Ann Rule gets my vote. A chronicler of America’s most despicable people, a lovable grandma figure who wrote about sickos and psychopaths, all for the enjoyment of readers who crave tales of murder and greed, she was the queen of the true crime genre. This is an interesting distinction since there’s no king. Jack Olsen was pound for pound a better writer than Ann Rule, and Harold Schechter a better historian, but good ol’ Ann, who died last year at 83, seems to rank above her male counterparts by simply reigning longer, and creating more widespread appeal. One of her earliest books, The Want-Ad Killer, is now available as an audio book from Tantor Audio; it still kicks up a storm of ill feelings. Ann Rule could look evil in the face, smell its breath, count the zits on its forehead, and come back home to write about it. 

Early in The Want-Ad Killer we meet Harvey Louis Carignan, a hulking psycho who has spent most of his life in Alcatraz and other comfy spots. Known as “Harvey The Hammer” for reasons I can’t share on such a genteel blog as this one, Carignan killed and raped several women. His stomping grounds spread from Alaska to Washington and Minnesota. Rule writes about him from a distance, like a big game expert studying a jungle  beast from afar, learning his habits, describing him as a “carefully programmed killing machine, but one who could mimic human responses cleverly.” Rule’s style was straightforward, bordering on the simplistic; perhaps her background as a police officer kept her from trying anything too ornate, as if fancy prose might give her subjects an unintended glamor. But now and then a mischievous humor comes out: when an intended victim avoids death because Carignan was momentarily confused at having yanked off her wig, Rule writes that she “escaped by a hair.” That’s funny to me, in an Alfred Hitchcock sort of way.

Along with The Lust Killer and The I-5 Killer, The Want-Ad Killer completes a sort of trilogy that Rule wrote in her early days as “Andy Stack,” a name she used while writing for True Detective. It’s a handle fairly dripping with ambulance chasing, missed deadlines, and sensationalism. I’ve always imagined Andy Stack as a short guy in a baggy suit, unmarried, a cheap tipper. Granted, “Stack” was merely a shortening of Rule’s maiden name – Stackhouse – but it’s still a name that conjures up lowlifes and their horrific crimes. Rule eventually became a different sort of writer, one who covered crimes committed by handsome, wealthy people, rather than lower-class brutes. Hence, aside from a few instances like her 2005 book about the Green River killer, she’d rarely write about obvious monsters like Carignan. Instead, Rule focused on prosperous people who were evil on the inside, the soccer moms and well-heeled lawyers who killed their secret lovers and smothered their kids with pillows. Though the quality of her later books was wildly uneven - I often thought her pace of two books per year was killing her as a writer – she’d staked out her territory and claimed it like a tyrant. Not surprisingly, the “Andy Stack” name was retired.

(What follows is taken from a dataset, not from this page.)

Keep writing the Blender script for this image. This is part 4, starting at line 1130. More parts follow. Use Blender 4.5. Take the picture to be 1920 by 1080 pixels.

Still, I’ll always have a soft spot for the Andy Stack books. They were tighter, more visceral, meaner. I like how the detectives in The Want-Ad Killer are depicted merely as working men; they aren’t especially heroic, but they’re diligent. The court scenes don’t drag on, either, which should be noted by other true crime authors. The sympathy for the victims, a Rule trademark,  was already there in the Stack books, but wasn’t as all-consuming as it would be in her later books, which I believe she wrote with a female audience in mind. As Andy Stack, I think she wrote with a male audience in mind, serving up sex and violence, and base characters like the “oddly brilliant” Carignan, the “roving, prowling killer intent on gratifying his own murderous fantasies.” But Rule knew that “Andy Stack” was limited to an audience of people like me, and my stoop-shouldered, hairy-knuckled brethren, whereas “Ann Rule” and her tales of gated communities could appeal to a much larger readership. Ann Rule books could be found in supermarket racks next to the Danielle Steel novels. Andy Stack’s? Never. So be it. (The Stack name isn’t even mentioned in the marketing of the new audio version; I weep for an old friend’s demise.) 

In the 1990s, when the true crime genre boomed, and bookstores piled crime titles from the floor to the ceiling, Rule enjoyed an unprecedented heyday. She wrote bestsellers. Some were turned into movies. The Andy Stack books were eventually republished under Rule’s real name to cash in on her popularity, but her target readership preferred crimes committed by attractive, affluent people, not goons like Harvey Carignan. I guess this is a fairly human trait; there’s something tasty about learning that our good-looking, educated neighbors are, deep down, no better than Harvey the Hammer. We like to read about rich hypocrites and their punishments. But I think Rule needed characters like Harvey to get her engine running. The Beatles had the Star Club in Germany; Ann Rule had highway killers, women strangled in garages, fiends placing ads in newspapers looking for prey, men who mutilated corpses like they were killing time on a summer retreat,  men who, in short, took rejection as an excuse to bash a woman’s face in with a gardening tool. Rule may have gone the Aaron Spelling course of billionaires behaving badly, but her roots were in more feral places.